CHP ve Kılıçdaroğlu düzeyinde değil fakat benzer bir tutum Bahçeli ve MHP kadrolarında da görülüyordu. Bu aralar içeriden ya da dışarıdan olsun MHP için “Neden millet bize iktidar yetkisi vermedi? Hangi eksik ve yanlışlarımız bizi birinci parti olmaktan uzak tutuyor?” gibi soruları sormak pek bi tehlike arz ediyor. Başta Bahçeli olmak üzere tüm kurmay kadro seçmen tarafından kendilerine tevdi edilen “denge ve denetleme göreviyle sorumlu kilit parti” rolünden son derece memnun hatta gururlu pozlar veriyorlar. Biliyoruz tabii; “neden % 11’de takılıp kaldıklarını sorgulamıyorlar? Nasıl olur da yıllardır toplumun kendilerini bir adım ileriye taşımayan bu ilgisizliğinden rahatsız olmazlar?” diye sormak dertsiz başına dert açmakla eş anlamlı gibi bir şeydir.

Nasıl Bir Denetimden Bahsediyorsunuz?

Bahçeli’nin MHP adına ilan ettiği bu “denge ve denetleme misyonu”na bağlı “Meclis’in kilit partisi” rolünü geçiştirmemek lazım. Bir seçimlerden hemen önce diğeri seçimlerden hemen sonra iki MHP Genel Başkan Yardımcısı’nın Celal Adan ve Sefer Aycan’ın provokatif çıkışlarını hamasi ya da kastı aşan bir propaganda olarak mı görmeliyiz acaba? Adan’ın “Türkiye artık MHP’siz yönetilemez” çıkışıyla Aycan’ın “Erdoğan’ı, AK Parti’yi, Meclis’i ve devleti MHP kurtarmıştır. 24 Haziran’dan sonra MHP ne derse o olacaktır” söylemlerini yavru muhalefetin iktidar partisini ipotek altına alma, mecbur bırakma ve istikamet belirleme siyasetinden bağımsız görebilir miyiz?

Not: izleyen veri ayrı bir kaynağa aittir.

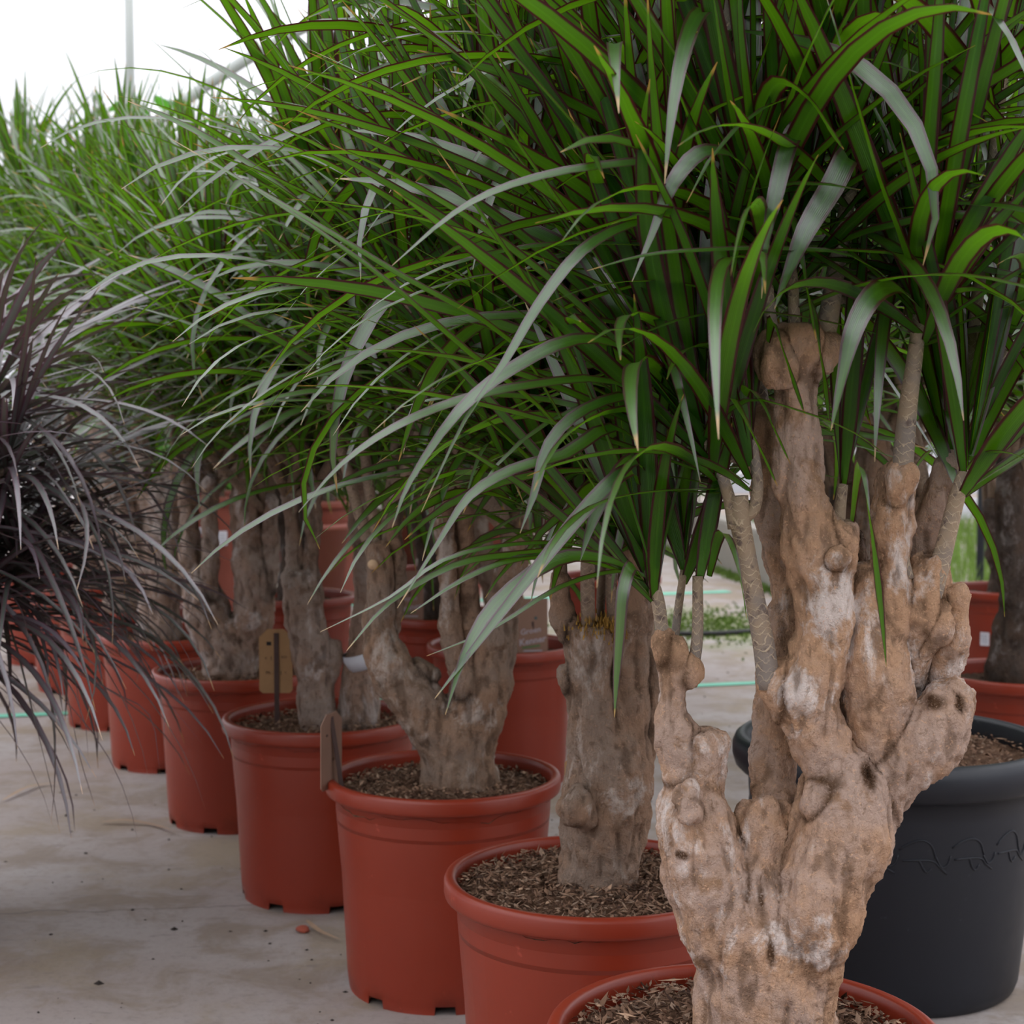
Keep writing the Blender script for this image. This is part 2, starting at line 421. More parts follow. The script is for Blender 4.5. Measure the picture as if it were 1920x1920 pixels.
ARC_C, ARC_Z, ARC_R = 1.1, -1.4, 5.0
def arc(x): return ARC_Z + math.sqrt(max(0, ARC_R ** 2 - (x - ARC_C) ** 2))
a0 = math.asin(-ARC_Z / ARC_R)
aa = np.linspace(a0, math.pi - a0, 49)
film = film_material()
Y0, Y1 = -5.0, 21.0
V = np.concatenate([np.stack([ARC_C - ARC_R * np.cos(aa), np.full(49, y), ARC_Z + ARC_R * np.sin(aa)], 1) for y in np.linspace(Y0, Y1, 14)])
F = np.array([[i * 49 + j, i * 49 + j + 1, (i + 1) * 49 + j + 1, (i + 1) * 49 + j] for i in range(13) for j in range(48)])
tag(link('ceiling', mesh_np('ceiling', V, F), film), kind='structure')
for nm, y in (('wall_back', Y1), ('wall_front_blocker', Y0)):
    bm = bmesh.new()
    vs = [bm.verts.new((ARC_C - ARC_R * math.cos(a), y, ARC_Z + ARC_R * math.sin(a))) for a in aa]
    bm.faces.new(vs)
    tag(bm_link(nm, bm, film if nm == 'wall_back' else simple('dark_light_blocker', (.05, .075, .045), 0.9, 0.1)), kind='structure')  # unseen front end, opaque dark green, added to block light behind the camera
# hoops, a ridge purlin, a slanting side purlin and a post of white pipe
ti = 1
for y in (3.0, 6.0, 9.0, 12.0, 15.0, 18.0):
    V, F, UV = tube([(ARC_C - (ARC_R - .04) * math.cos(a), y, ARC_Z + (ARC_R - .04) * math.sin(a), 0.033) for a in aa[::3]], 12, 3)
    tag(link('trim_%d' % ti, mesh_np('hoop', V, F, uv=UV), M_PIPE), kind='structure'); ti += 1
for x in (-2.3, -0.6, 2.8):
    z = arc(x) - 0.09
    V, F, UV = tube([(x, Y0, z, 0.02), (x, 8, z, 0.02), (x, Y1, z, 0.02)], 10, 3)
    tag(link('trim_%d' % ti, mesh_np('purlin', V, F, uv=UV), M_PIPE), kind='structure'); ti += 1
xp = (255 - 960) / F_PX * 6.8
V, F, UV = tube([(xp, 6.8, 0, 0.018), (xp, 6.8, 1.5, 0.018), (xp, 6.8, arc(xp) - .05, 0.018)], 10, 3)
tag(link('trim_%d' % ti, mesh_np('post', V, F, uv=UV), M_PIPE), kind='structure')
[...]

Aycan’ı görevden alan Bahçeli’nin Erdoğan’a jest yaptığını değil belki geri adım atmaya icbar edildiğini söylemek daha uygun olur. Çünkü “Çakıcı gibi kader mahkûmları için af” talebi, OHAL’in kaldırılmasına itiraz vs. konularında MHP ile AK Parti’nin ciddi bir açı farkı var. İlaveten MHP’yle iltisaklı haber sitelerinde mütemadiyen Çakıcı’nın Cumhurbaşkanı Erdoğan’a yönelik tehdit ve hakaret içerikli mektuplarını yayınlatarak, 70 gazeteciyi hedef gösterircesine verilen ilanla oluşturulmak istenen iklim toplumun yabancısı olmadığı fakat hep tedirginlik duyduğu bir iklimdir.

Öyle ki bu çirkin ve yıkıcı iklim Cumhur İttifakı’nın selameti açısından mesailerinin bir kısmını Bahçeli ve MHP güzellemesine teksif eden ahlaksız trolleri bile kapsam alanına sokmakta tereddüt etmemektedir. Fakat ne gam! Bir dönem Fethullah ve çetesine övgüler düzerek güç devşiren troller son dönemde Bahçeli ve MHP, Perinçek ve Vatan Partisi etrafında sempati haleleri oluşturmak üzere türlü türlü danslar yapıyorlar. Ancak aynı çevreler eş zamanlı olarak Erdoğan’ın “mesajı aldık” çıkışıyla sergilediği özeleştiriden güya durumdan vazife çıkarma aşkıyla AK Parti teşkilatlarına yönelik operasyonlar tertiplemeye başladılar.

Toplumu irrite eden, siyasete tepki ve mesafe koymaya iten ahlaksız trol-troliçe rolünden hızlıca AK Parti ve seçmen arasında ombudsman statüsüne sıçrama yapma kurnazlığına AK Parti Kurucular Kurulu Üyesi ve İstanbul Milletvekili Mihrimah Belma Satır’ın gösterdiği tepki umarız ki anlamlı ve istikrarlı bir tavır oluşturur. Asalak takımı yeni dönemde yeni bir konumlanış için zemin yoklarken örneğin M. Belma Satır’a gösterilen açık ya da örtülü fakat kesinlikle örgütlü saldırılara karşı sergilenecek tavır seçmenden gelen mesajın ne düzeyde alındığını ve etkili bir muhasebeye alan açılıp açılmayacağının bir göstergesi olacaktır elbette.